◆ DATA EXCERPT:
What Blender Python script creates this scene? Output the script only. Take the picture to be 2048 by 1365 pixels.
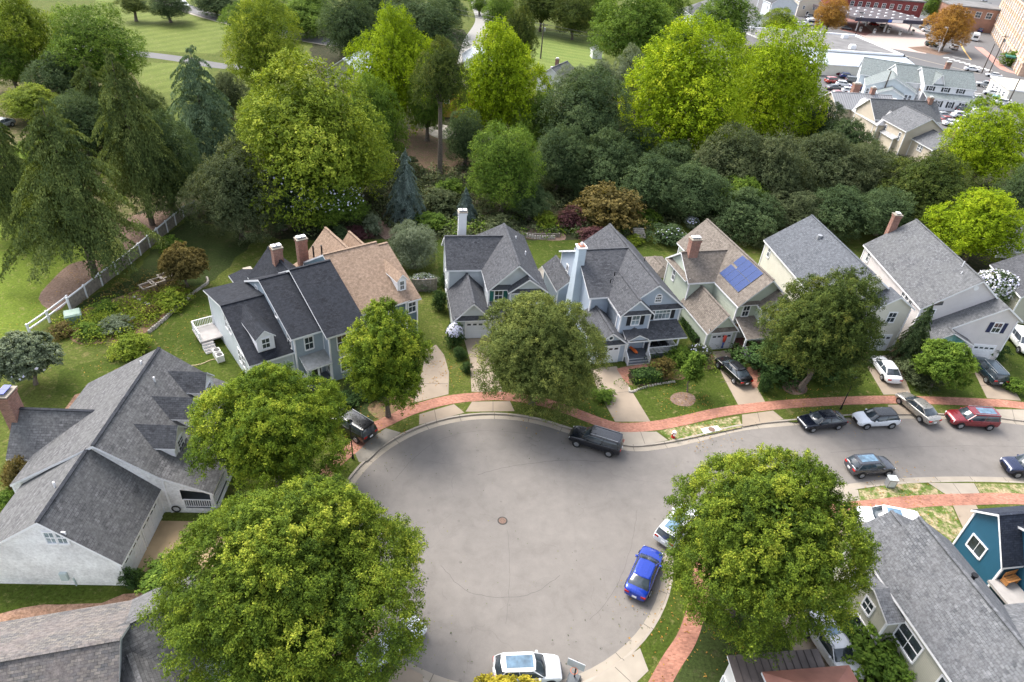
import bpy, bmesh, math, random
import numpy as np
from mathutils import Vector, Matrix
from mathutils.geometry import tessellate_polygon
for o in list(bpy.data.objects): bpy.data.objects.remove(o)
S = bpy.context.scene; COL = S.collection
R_ = math.radians
# ------------------------------------------------------------------ camera
CH = 42.0; PITCH = 0.6078; ROLL = 0.0936; F = 1344.5
cd = bpy.data.cameras.new('camera'); cam = bpy.data.objects.new('camera', cd); COL.objects.link(cam)
cd.sensor_width = 36; cd.lens = F/2048*36; cd.clip_end = 4000; cd.clip_start = .5
_c, _s = math.cos(ROLL), math.sin(ROLL)
_U = Vector((0, math.sin(PITCH), math.cos(PITCH))); _R = Vector((1, 0, 0)); _Fw = Vector((0, math.cos(PITCH), -math.sin(PITCH)))
_rt = _c*_R + _s*_U; _up = -_s*_R + _c*_U
M_ = Matrix((( _rt.x, _up.x, -_Fw.x, 0), (_rt.y, _up.y, -_Fw.y, 0), (_rt.z, _up.z, -_Fw.z, CH), (0, 0, 0, 1)))
cam.matrix_world = M_
S.camera = cam
# ------------------------------------------------------------------ light
SUN_EL, SUN_AZ = R_(50), R_(-48)      # azimuth from +Y, clockwise positive
w = bpy.data.worlds.new('World'); S.world = w; w.use_nodes = True
nt = w.node_tree; bg = nt.nodes['Background']
sky = nt.nodes.new('ShaderNodeTexSky'); sky.sky_type = 'NISHITA'; sky.sun_disc = False
sky.sun_elevation = SUN_EL; sky.sun_rotation = SUN_AZ; sky.air_density = 1.0; sky.dust_density = 3.0; sky.ozone_density = 1
hs = nt.nodes.new('ShaderNodeHueSaturation'); hs.inputs['Saturation'].default_value = .45
nt.links.new(sky.outputs[0], hs.inputs['Color']); nt.links.new(hs.outputs[0], bg.inputs[0]); bg.inputs[1].default_value = .15
sl = bpy.data.lights.new('sun', 'SUN'); so = bpy.data.objects.new('sun', sl); COL.objects.link(so)
sl.energy = 1.55; sl.angle = R_(32); sl.color = (1, .95, .87)
_d = Vector((math.sin(SUN_AZ)*math.cos(SUN_EL), math.cos(SUN_AZ)*math.cos(SUN_EL), math.sin(SUN_EL)))
so.rotation_euler = _d.to_track_quat('Z', 'Y').to_euler()
S.view_settings.view_transform = 'Standard'; S.view_settings.look = 'None'
S.view_settings.exposure = 1.56; S.view_settings.gamma = 1
S.render.resolution_x = 1024; S.render.resolution_y = 682
# ------------------------------------------------------------------ where a photo point lies on the level z
def W(px, py, z=0.0):
    x = (px-1024)/F; y = -(py-682.5)/F
    X = _c*x-_s*y; Y = _s*x+_c*y
    d = (X, math.cos(PITCH)+Y*math.sin(PITCH), -math.sin(PITCH)+Y*math.cos(PITCH))
    t = (z-CH)/d[2]
    return Vector((d[0]*t, d[1]*t, z))
# ------------------------------------------------------------------ materials
MATS = {}
def newmat(name):
    m = bpy.data.materials.new(name); m.use_nodes = True
    return m, m.node_tree, m.node_tree.nodes['Principled BSDF']
def L(t, a, b): t.links.new(a, b)
def N(t, kind, **kw):
    n = t.nodes.new(kind)
    for k, v in kw.items(): setattr(n, k, v)
    return n
def ramp(t, fac, stops):
    r = N(t, 'ShaderNodeValToRGB'); e = r.color_ramp.elements
    while len(e) < len(stops): e.new(.5)
    for i, (p, c) in enumerate(stops): e[i].position = p; e[i].color = (*c, 1)
    L(t, fac, r.inputs[0]); return r.outputs[0]
def noise(t, vec, scale, detail=4, rough=.55, dist=0):
    n = N(t, 'ShaderNodeTexNoise'); n.inputs['Scale'].default_value = scale; n.inputs['Detail'].default_value = detail
    n.inputs['Roughness'].default_value = rough; n.inputs['Distortion'].default_value = dist
    L(t, vec, n.inputs['Vector']); return n.outputs['Fac']
def mixc(t, fac, a, b, mode='MIX'):
    m = N(t, 'ShaderNodeMix', data_type='RGBA', blend_type=mode)
    if hasattr(fac, 'links') or hasattr(fac, 'node'): L(t, fac, m.inputs[0])
    else: m.inputs[0].default_value = fac
    for v, i in ((a, 6), (b, 7)):
        if isinstance(v, tuple): m.inputs[i].default_value = (*v, 1)
        else: L(t, v, m.inputs[i])
    return m.outputs[2]
def mth(t, op, a, b=None, c=None):
    m = N(t, 'ShaderNodeMath', operation=op)
    for i, v in enumerate((a, b, c)):
        if v is None: continue
        if isinstance(v, (int, float)): m.inputs[i].default_value = v
        else: L(t, v, m.inputs[i])
    return m.outputs[0]
def bump(t, h, strength, dist, bs):
    b = N(t, 'ShaderNodeBump'); b.inputs['Strength'].default_value = strength; b.inputs['Distance'].default_value = dist
    L(t, h, b.inputs['Height']); L(t, b.outputs[0], bs.inputs['Normal'])
def uvn(t): return N(t, 'ShaderNodeUVMap').outputs[0]
def posn(t): return N(t, 'ShaderNodeNewGeometry').outputs['Position']
def plain(name, col, rough=.6, metal=0, var=.12, vs=1.5):
    if name in MATS: return MATS[name]
    m, t, b = newmat(name)
    f = noise(t, posn(t), vs, 5)
    c = ramp(t, f, [(.3, tuple(v*(1-var) for v in col)), (.7, tuple(min(1, v*(1+var)) for v in col))])
    L(t, c, b.inputs['Base Color']); b.inputs['Roughness'].default_value = rough; b.inputs['Metallic'].default_value = metal
    MATS[name] = m; return m
def shingle(name, c1, c2, c3=None, bw=.32, rh=.16, contrast=.45):
    m, t, b = newmat(name); uv = uvn(t)
    br = N(t, 'ShaderNodeTexBrick'); br.inputs['Scale'].default_value = 1; br.inputs['Brick Width'].default_value = bw
    br.inputs['Row Height'].default_value = rh; br.inputs['Mortar Size'].default_value = .012; br.inputs['Mortar Smooth'].default_value = .3
    br.inputs['Color1'].default_value = (*c1, 1); br.inputs['Color2'].default_value = (*c2, 1)
    br.inputs['Mortar'].default_value = (*[v*contrast for v in c1], 1); L(t, uv, br.inputs['Vector'])
    f = noise(t, posn(t), .6, 6, .65); f2 = noise(t, posn(t), 3.5, 5, .8)
    c = mixc(t, ramp(t, f, [(.38, (0, 0, 0)), (.68, (1, 1, 1))]), br.outputs['Color'], c3 or tuple(v*1.25 for v in c2))
    c = mixc(t, .8, c, ramp(t, f2, [(.32, (.5, .5, .5)), (.68, (1.5, 1.5, 1.5))]), 'MULTIPLY')
    L(t, c, b.inputs['Base Color']); b.inputs['Roughness'].default_value = .88; b.inputs['Specular IOR Level'].default_value = .2
    bump(t, br.outputs['Fac'], -.4, .03, b); MATS[name] = m; return m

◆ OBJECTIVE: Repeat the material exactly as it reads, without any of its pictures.

◆ FINISHED TASK:
What Blender Python script creates this scene? Output the script only. Take the picture to be 2048 by 1365 pixels.
import bpy, bmesh, math, random
import numpy as np
from mathutils import Vector, Matrix
from mathutils.geometry import tessellate_polygon
for o in list(bpy.data.objects): bpy.data.objects.remove(o)
S = bpy.context.scene; COL = S.collection
R_ = math.radians
# ------------------------------------------------------------------ camera
CH = 42.0; PITCH = 0.6078; ROLL = 0.0936; F = 1344.5
cd = bpy.data.cameras.new('camera'); cam = bpy.data.objects.new('camera', cd); COL.objects.link(cam)
cd.sensor_width = 36; cd.lens = F/2048*36; cd.clip_end = 4000; cd.clip_start = .5
_c, _s = math.cos(ROLL), math.sin(ROLL)
_U = Vector((0, math.sin(PITCH), math.cos(PITCH))); _R = Vector((1, 0, 0)); _Fw = Vector((0, math.cos(PITCH), -math.sin(PITCH)))
_rt = _c*_R + _s*_U; _up = -_s*_R + _c*_U
M_ = Matrix((( _rt.x, _up.x, -_Fw.x, 0), (_rt.y, _up.y, -_Fw.y, 0), (_rt.z, _up.z, -_Fw.z, CH), (0, 0, 0, 1)))
cam.matrix_world = M_
S.camera = cam
# ------------------------------------------------------------------ light
SUN_EL, SUN_AZ = R_(50), R_(-48)      # azimuth from +Y, clockwise positive
w = bpy.data.worlds.new('World'); S.world = w; w.use_nodes = True
nt = w.node_tree; bg = nt.nodes['Background']
sky = nt.nodes.new('ShaderNodeTexSky'); sky.sky_type = 'NISHITA'; sky.sun_disc = False
sky.sun_elevation = SUN_EL; sky.sun_rotation = SUN_AZ; sky.air_density = 1.0; sky.dust_density = 3.0; sky.ozone_density = 1
hs = nt.nodes.new('ShaderNodeHueSaturation'); hs.inputs['Saturation'].default_value = .45
nt.links.new(sky.outputs[0], hs.inputs['Color']); nt.links.new(hs.outputs[0], bg.inputs[0]); bg.inputs[1].default_value = .15
sl = bpy.data.lights.new('sun', 'SUN'); so = bpy.data.objects.new('sun', sl); COL.objects.link(so)
sl.energy = 1.55; sl.angle = R_(32); sl.color = (1, .95, .87)
_d = Vector((math.sin(SUN_AZ)*math.cos(SUN_EL), math.cos(SUN_AZ)*math.cos(SUN_EL), math.sin(SUN_EL)))
so.rotation_euler = _d.to_track_quat('Z', 'Y').to_euler()
S.view_settings.view_transform = 'Standard'; S.view_settings.look = 'None'
S.view_settings.exposure = 1.56; S.view_settings.gamma = 1
S.render.resolution_x = 1024; S.render.resolution_y = 682
# ------------------------------------------------------------------ where a photo point lies on the level z
def W(px, py, z=0.0):
    x = (px-1024)/F; y = -(py-682.5)/F
    X = _c*x-_s*y; Y = _s*x+_c*y
    d = (X, math.cos(PITCH)+Y*math.sin(PITCH), -math.sin(PITCH)+Y*math.cos(PITCH))
    t = (z-CH)/d[2]
    return Vector((d[0]*t, d[1]*t, z))
# ------------------------------------------------------------------ materials
MATS = {}
def newmat(name):
    m = bpy.data.materials.new(name); m.use_nodes = True
    return m, m.node_tree, m.node_tree.nodes['Principled BSDF']
def L(t, a, b): t.links.new(a, b)
def N(t, kind, **kw):
    n = t.nodes.new(kind)
    for k, v in kw.items(): setattr(n, k, v)
    return n
def ramp(t, fac, stops):
    r = N(t, 'ShaderNodeValToRGB'); e = r.color_ramp.elements
    while len(e) < len(stops): e.new(.5)
    for i, (p, c) in enumerate(stops): e[i].position = p; e[i].color = (*c, 1)
    L(t, fac, r.inputs[0]); return r.outputs[0]
def noise(t, vec, scale, detail=4, rough=.55, dist=0):
    n = N(t, 'ShaderNodeTexNoise'); n.inputs['Scale'].default_value = scale; n.inputs['Detail'].default_value = detail
    n.inputs['Roughness'].default_value = rough; n.inputs['Distortion'].default_value = dist
    L(t, vec, n.inputs['Vector']); return n.outputs['Fac']
def mixc(t, fac, a, b, mode='MIX'):
    m = N(t, 'ShaderNodeMix', data_type='RGBA', blend_type=mode)
    if hasattr(fac, 'links') or hasattr(fac, 'node'): L(t, fac, m.inputs[0])
    else: m.inputs[0].default_value = fac
    for v, i in ((a, 6), (b, 7)):
        if isinstance(v, tuple): m.inputs[i].default_value = (*v, 1)
        else: L(t, v, m.inputs[i])
    return m.outputs[2]
def mth(t, op, a, b=None, c=None):
    m = N(t, 'ShaderNodeMath', operation=op)
    for i, v in enumerate((a, b, c)):
        if v is None: continue
        if isinstance(v, (int, float)): m.inputs[i].default_value = v
        else: L(t, v, m.inputs[i])
    return m.outputs[0]
def bump(t, h, strength, dist, bs):
    b = N(t, 'ShaderNodeBump'); b.inputs['Strength'].default_value = strength; b.inputs['Distance'].default_value = dist
    L(t, h, b.inputs['Height']); L(t, b.outputs[0], bs.inputs['Normal'])
def uvn(t): return N(t, 'ShaderNodeUVMap').outputs[0]
def posn(t): return N(t, 'ShaderNodeNewGeometry').outputs['Position']
def plain(name, col, rough=.6, metal=0, var=.12, vs=1.5):
    if name in MATS: return MATS[name]
    m, t, b = newmat(name)
    f = noise(t, posn(t), vs, 5)
    c = ramp(t, f, [(.3, tuple(v*(1-var) for v in col)), (.7, tuple(min(1, v*(1+var)) for v in col))])
    L(t, c, b.inputs['Base Color']); b.inputs['Roughness'].default_value = rough; b.inputs['Metallic'].default_value = metal
    MATS[name] = m; return m
def shingle(name, c1, c2, c3=None, bw=.32, rh=.16, contrast=.45):
    m, t, b = newmat(name); uv = uvn(t)
    br = N(t, 'ShaderNodeTexBrick'); br.inputs['Scale'].default_value = 1; br.inputs['Brick Width'].default_value = bw
    br.inputs['Row Height'].default_value = rh; br.inputs['Mortar Size'].default_value = .012; br.inputs['Mortar Smooth'].default_value = .3
    br.inputs['Color1'].default_value = (*c1, 1); br.inputs['Color2'].default_value = (*c2, 1)
    br.inputs['Mortar'].default_value = (*[v*contrast for v in c1], 1); L(t, uv, br.inputs['Vector'])
    f = noise(t, posn(t), .6, 6, .65); f2 = noise(t, posn(t), 3.5, 5, .8)
    c = mixc(t, ramp(t, f, [(.38, (0, 0, 0)), (.68, (1, 1, 1))]), br.outputs['Color'], c3 or tuple(v*1.25 for v in c2))
    c = mixc(t, .8, c, ramp(t, f2, [(.32, (.5, .5, .5)), (.68, (1.5, 1.5, 1.5))]), 'MULTIPLY')
    L(t, c, b.inputs['Base Color']); b.inputs['Roughness'].default_value = .88; b.inputs['Specular IOR Level'].default_value = .2
    bump(t, br.outputs['Fac'], -.4, .03, b); MATS[name] = m; return m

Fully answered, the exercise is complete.